Commercial composting systems
Salmet - The Salmet (www.salmet.com) composting system is widely used in Europe and a number of installations are in operation in the United States and Canada. A typical system for one million hens comprises three composting sheds 100 feet x 460 feet. Each shed has a single composter which processes two windrows each day on a three-day cycle. Manure is transported from houses by a conveyor and is deposited at the end of a selected row at approximately three-day intervals in rotation. Composters traverse the windrows on metal rails placed on raised concrete forms. The front 110 feet of the house has a concrete floor and an external pad. A special trailer is used to move the composter among the six windrows. The front 100 feet of each of the buildings is cladded in metal with the remaining 350 feet constructed similar to a plastic greenhouse. Fans are installed to remove excess moisture released from the composting manure. Salmet claims rapid composting using their system with conversion of manure into a saleable product within two to three weeks.

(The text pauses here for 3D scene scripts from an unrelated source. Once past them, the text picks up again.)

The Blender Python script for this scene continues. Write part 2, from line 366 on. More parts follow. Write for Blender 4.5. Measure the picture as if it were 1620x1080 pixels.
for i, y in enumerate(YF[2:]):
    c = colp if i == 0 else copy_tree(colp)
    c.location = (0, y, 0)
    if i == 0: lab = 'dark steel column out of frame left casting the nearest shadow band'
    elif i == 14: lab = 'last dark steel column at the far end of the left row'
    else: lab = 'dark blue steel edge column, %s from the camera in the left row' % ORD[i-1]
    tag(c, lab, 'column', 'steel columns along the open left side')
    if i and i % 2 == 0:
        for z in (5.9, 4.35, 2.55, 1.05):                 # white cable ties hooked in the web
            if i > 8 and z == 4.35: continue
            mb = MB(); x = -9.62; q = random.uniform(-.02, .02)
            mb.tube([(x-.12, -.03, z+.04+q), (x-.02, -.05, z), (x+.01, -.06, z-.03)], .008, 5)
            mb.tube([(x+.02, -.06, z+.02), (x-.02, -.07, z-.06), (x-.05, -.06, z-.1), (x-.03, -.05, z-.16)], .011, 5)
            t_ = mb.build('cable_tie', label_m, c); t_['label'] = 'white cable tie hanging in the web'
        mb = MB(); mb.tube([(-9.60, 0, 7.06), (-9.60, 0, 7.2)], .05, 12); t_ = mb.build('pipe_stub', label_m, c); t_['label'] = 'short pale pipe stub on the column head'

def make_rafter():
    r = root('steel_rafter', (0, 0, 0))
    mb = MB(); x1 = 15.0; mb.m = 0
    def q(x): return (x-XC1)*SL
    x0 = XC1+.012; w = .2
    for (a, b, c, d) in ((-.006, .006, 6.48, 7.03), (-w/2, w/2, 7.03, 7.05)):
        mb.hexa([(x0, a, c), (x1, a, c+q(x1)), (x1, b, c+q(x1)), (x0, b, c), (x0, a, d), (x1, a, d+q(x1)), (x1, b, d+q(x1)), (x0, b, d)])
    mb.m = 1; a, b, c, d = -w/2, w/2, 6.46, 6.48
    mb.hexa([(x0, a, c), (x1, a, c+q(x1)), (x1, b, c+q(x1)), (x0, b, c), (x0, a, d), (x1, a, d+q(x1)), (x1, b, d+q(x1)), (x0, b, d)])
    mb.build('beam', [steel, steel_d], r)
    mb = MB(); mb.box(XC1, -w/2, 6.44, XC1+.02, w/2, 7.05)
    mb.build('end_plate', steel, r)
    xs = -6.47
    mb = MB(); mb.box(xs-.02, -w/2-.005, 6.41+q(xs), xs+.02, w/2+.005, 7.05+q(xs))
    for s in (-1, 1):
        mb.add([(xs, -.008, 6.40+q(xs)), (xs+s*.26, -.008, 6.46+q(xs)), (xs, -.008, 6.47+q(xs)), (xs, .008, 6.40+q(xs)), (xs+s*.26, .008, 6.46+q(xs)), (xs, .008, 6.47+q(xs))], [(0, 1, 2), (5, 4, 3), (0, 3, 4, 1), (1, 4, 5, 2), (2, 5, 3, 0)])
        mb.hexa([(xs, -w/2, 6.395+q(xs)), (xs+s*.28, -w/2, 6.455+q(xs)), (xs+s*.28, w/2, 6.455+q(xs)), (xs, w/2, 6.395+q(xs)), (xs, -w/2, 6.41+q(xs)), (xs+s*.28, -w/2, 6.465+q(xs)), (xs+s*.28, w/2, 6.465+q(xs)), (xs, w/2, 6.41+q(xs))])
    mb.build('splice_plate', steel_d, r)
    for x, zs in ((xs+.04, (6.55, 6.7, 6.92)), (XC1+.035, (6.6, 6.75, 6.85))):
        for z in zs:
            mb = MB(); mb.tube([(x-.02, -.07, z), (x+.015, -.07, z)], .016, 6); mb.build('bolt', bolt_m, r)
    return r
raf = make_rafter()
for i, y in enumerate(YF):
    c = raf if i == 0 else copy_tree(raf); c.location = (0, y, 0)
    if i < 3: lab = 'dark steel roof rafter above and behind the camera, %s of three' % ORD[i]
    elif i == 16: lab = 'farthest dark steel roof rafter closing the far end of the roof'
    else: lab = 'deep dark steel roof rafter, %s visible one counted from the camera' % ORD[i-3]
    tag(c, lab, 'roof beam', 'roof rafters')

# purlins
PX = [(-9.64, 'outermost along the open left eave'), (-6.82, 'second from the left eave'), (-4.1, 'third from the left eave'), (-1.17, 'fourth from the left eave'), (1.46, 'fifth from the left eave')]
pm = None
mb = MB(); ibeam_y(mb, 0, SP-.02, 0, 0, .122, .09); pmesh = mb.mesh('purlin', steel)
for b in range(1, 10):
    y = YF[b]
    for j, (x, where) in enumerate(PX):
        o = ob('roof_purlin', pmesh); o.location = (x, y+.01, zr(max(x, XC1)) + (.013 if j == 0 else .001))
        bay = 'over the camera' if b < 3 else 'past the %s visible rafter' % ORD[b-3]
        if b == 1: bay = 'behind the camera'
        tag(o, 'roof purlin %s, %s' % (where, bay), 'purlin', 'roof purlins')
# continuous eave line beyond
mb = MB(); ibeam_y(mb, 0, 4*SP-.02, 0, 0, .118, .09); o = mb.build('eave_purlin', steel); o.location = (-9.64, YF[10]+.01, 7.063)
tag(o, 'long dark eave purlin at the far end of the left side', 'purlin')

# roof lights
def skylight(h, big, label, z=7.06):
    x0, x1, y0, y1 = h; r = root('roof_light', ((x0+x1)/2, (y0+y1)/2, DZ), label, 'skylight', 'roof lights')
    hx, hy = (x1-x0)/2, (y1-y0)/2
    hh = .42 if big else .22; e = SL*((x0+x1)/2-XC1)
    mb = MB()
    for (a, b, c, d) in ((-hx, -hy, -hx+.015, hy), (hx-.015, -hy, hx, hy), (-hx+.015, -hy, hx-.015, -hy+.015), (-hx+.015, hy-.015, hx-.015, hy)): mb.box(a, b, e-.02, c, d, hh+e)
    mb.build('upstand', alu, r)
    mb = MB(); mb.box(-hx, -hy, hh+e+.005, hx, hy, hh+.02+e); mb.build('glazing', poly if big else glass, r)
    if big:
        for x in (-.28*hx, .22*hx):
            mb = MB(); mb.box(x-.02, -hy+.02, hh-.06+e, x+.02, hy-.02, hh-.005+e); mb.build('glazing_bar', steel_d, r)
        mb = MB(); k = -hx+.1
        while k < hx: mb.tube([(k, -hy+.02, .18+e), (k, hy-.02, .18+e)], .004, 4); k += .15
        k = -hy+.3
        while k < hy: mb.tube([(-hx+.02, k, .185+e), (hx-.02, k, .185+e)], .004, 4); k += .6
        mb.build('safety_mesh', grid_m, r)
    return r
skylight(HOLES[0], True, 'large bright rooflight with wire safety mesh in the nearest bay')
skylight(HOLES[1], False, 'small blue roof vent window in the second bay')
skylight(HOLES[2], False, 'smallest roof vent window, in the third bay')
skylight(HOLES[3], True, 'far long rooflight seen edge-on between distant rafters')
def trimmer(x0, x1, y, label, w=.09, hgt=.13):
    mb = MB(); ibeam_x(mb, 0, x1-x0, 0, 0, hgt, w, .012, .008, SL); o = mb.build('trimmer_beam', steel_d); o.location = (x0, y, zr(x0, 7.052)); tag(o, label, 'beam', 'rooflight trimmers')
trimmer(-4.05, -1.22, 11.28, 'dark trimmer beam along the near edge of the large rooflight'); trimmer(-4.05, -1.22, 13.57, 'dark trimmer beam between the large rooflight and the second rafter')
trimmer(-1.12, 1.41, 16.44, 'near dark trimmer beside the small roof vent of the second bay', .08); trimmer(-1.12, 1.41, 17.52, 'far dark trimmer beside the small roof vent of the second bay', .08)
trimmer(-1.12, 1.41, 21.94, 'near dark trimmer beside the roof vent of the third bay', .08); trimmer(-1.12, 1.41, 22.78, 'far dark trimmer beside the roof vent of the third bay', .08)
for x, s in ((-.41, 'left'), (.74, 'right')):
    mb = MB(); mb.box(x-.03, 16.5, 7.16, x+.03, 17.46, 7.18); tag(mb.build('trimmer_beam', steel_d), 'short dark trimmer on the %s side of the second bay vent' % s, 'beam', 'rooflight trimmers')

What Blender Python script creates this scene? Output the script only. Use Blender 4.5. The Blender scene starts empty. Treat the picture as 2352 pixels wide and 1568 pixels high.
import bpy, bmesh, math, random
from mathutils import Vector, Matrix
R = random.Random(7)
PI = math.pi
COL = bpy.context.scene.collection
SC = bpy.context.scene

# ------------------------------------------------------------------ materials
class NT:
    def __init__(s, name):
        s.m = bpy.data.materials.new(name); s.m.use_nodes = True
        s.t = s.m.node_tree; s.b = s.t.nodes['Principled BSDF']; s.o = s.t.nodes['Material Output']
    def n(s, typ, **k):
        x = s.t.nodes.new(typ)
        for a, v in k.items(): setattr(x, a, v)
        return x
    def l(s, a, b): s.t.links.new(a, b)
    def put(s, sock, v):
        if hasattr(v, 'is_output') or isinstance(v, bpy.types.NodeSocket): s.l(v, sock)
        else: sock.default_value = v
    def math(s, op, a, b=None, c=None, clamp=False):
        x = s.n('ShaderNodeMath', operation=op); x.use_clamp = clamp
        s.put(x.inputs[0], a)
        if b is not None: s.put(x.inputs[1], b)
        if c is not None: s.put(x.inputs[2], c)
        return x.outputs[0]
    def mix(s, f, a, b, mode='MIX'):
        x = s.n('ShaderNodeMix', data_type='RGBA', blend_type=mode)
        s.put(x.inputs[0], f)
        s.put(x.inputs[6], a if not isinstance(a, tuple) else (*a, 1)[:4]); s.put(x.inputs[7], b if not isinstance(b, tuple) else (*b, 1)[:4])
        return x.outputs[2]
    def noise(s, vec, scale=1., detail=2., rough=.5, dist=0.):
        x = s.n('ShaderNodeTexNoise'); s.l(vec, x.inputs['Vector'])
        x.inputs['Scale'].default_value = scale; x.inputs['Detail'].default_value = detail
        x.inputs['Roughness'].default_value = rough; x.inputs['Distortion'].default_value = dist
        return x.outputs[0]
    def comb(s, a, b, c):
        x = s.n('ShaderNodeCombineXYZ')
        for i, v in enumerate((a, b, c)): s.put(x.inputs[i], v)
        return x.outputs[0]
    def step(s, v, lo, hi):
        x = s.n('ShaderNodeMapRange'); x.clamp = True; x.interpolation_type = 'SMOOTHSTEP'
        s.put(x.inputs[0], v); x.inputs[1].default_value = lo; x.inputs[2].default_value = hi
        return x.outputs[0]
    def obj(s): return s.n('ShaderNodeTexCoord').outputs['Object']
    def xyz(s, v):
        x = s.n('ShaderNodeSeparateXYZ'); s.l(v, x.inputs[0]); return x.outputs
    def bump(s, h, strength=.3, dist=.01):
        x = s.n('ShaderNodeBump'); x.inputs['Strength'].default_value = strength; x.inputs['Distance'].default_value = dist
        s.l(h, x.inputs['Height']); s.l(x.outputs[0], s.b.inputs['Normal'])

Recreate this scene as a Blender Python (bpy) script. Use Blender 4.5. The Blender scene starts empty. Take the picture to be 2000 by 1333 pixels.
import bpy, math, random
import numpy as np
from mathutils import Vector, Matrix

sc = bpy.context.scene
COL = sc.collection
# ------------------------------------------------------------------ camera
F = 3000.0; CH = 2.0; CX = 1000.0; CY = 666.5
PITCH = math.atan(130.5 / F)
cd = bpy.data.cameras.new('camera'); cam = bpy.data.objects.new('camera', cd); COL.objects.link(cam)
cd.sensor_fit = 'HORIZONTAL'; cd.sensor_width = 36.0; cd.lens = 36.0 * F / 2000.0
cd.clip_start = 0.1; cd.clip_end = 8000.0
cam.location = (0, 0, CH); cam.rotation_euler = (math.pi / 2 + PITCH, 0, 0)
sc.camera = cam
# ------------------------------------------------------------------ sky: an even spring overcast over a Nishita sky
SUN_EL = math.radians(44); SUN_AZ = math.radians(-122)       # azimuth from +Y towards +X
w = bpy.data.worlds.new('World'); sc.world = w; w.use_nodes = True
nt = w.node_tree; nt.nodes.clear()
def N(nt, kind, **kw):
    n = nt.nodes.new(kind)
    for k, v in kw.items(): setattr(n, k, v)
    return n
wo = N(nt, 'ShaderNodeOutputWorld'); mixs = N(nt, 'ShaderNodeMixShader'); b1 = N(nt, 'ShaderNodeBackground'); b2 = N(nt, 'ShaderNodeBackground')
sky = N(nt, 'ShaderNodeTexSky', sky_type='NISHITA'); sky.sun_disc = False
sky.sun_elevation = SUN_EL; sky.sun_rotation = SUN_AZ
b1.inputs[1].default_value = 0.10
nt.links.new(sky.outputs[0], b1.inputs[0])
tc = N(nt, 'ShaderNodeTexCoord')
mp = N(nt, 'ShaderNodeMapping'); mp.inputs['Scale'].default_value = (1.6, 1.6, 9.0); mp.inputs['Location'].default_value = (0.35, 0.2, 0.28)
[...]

Farmer Automatic - Farmer Automatic of America (www.farmerautomatic.com) markets the CompostCat for high rise houses. This unit is self-propelled and can move between houses. Each of the four wheels, with rubber tires, is driven by a hydrostatic system with planetary drive units in the torque hubs. This allows for maneuverability in the area under the cage rows. The pick-up head can be controlled by the operator according to the height of the windrow. A center auger agitates material which is conveyed through the center of the machine onto a rear discharge belt. This layers the material undergoing composting onto the windrow. One Farmer Automatic composter can service a one-million hen complex. It requires approximately 50 to 60 minutes to turn a windrow up to 8 feet wide by 3 feet high with a suggested frequency of 3 to 5 days. The manufacturers claim to have sold 30 units in North America.
Farm examples
A large integrator in the Midwest with approximately two million hens operates a composting plant comprising two buildings approximately 500 feet x 70 feet, each with four bays. A U.S.-manufactured Frontier-F Series Composter (www.frontierindustrial.net) turns the mixture of manure and a carbon source to achieve optimal composting. This system requires one to two months to obtain a uniform product marketed widely for use on golf course greens, sports fields, and lawns.
The availability of natural gas on the farm has enabled a large egg producer in a Western state to develop both drying and composting systems. Manure is collected from beneath cages by scrapers and is transferred from the house to trucks using augers installed at the end of every unit. Each day waste is transferred to a custom-built dryer similar to an alfalfa dehydrating plant. The gas-fired unit produces dried poultry waste of uniform consistency which is then bagged or sold in bulk. The company also operates a composting plant that requires manure to be mixed with a carbon source and is turned using a custom-constructed composter operating over a series of concrete pads. Although the company converts and distributes most of the manure produced by flocks in the form of dried poultry waste, a significant proportion is sold to nurseries and retail outlets for landscaping, gardens, and potted plants.
Positive economics
Table 3 depicts capital and operating costs for conversion of poultry manure to compost using a dedicated on-site plant. A one-million hen operation could generate an annual revenue of $525,000 given an output of 15,000 tons of product, sold in bulk at $35/ton. With a total cost of $431,500 annually and allowing a saving of $20,000 for fly control, the contribution of $113,000 per year would represent an offset of up to 0.47cents per dozen on an annual throughput of 24.3 million dozen eggs.
A hypothetical one-million hen operation could generate a contribution of $264,700 annually representing a 1.09 cent per dozen reduction in production cost.
With increased feed costs and environmental restraints, U.S. producers should consider composting manure to reclaim as much value as possible from in-line operations. Capital expenditure for an in-house composter suitable for high rise houses generates a more favorable contribution ($264,700 annually or 1.09 cents per dozen) compared to a free-standing composting plant suitable for complexes with compact manure belt batteries ($113,000 annually or 0.47 cents per dozen). The pay-back period for in-house composting is 17 months taking into account interest, overhead, depreciation and variable expenses.
Editor's Note: Representatives of egg production operations interviewed for this article requested anonymity and accordingly their operations have not been identified.